THE ORIGIN OF HOT, THIN MANTLE LITHOSPHERE IN CONTINENTAL SUBDUCTION ZONE BACKARCS
In this study, we examine the development of thin lithosphere over widths of hundreds of kilometers in subduction zone backarcs which have not been extended. In general, mantle lithosphere is colder, and therefore more dense, than the underlying material, making it gravitationally unstable. In a backarc, lithosphere removal may result from: 1) thermal and mechanical erosion of water-weakened lithosphere by flow in the underlying mantle, and 2) gravitational instability due to lithosphere thickening by backarc contraction. To constrain these processes, we use thermal-mechanical models in which an oceanic plate subducts beneath a continental plate. The sublithospheric mantle has a wet olivine rheology. The lithosphere viscosity is scaled upward by a factor of as much as 10, to approximate a drier, more refractory lithosphere.

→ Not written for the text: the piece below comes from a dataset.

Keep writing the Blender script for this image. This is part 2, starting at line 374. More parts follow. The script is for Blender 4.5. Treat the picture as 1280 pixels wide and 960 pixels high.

Once subduction begins, the subducting plate induces corner flow in the mantle wedge, which produces only limited thinning of the backarc lithosphere. Metasomatism of the lithosphere by hydrous fluids released from the subducting plate may strongly weaken the lithosphere. We examine this effect by reducing the backarc lithosphere viscosity after subduction has begun. Significant (>30 km) lithosphere thinning is observed for a viscosity reduction of more than two orders of magnitude. As slab dehydration occurs mostly at shallow depths, rheological weakening may be important near the volcanic arc. An alternate mechanism for destabilizing lithosphere further into the backarc may be thickening of the lithosphere by backarc contraction. For continental backarcs, radiogenic crustal heating and eclogitization of the lower part of thickened crust may enhance the instability growth rate. Using the numerical models, we investigate the relative importance of rheological weakening and contraction for producing a thin backarc lithosphere.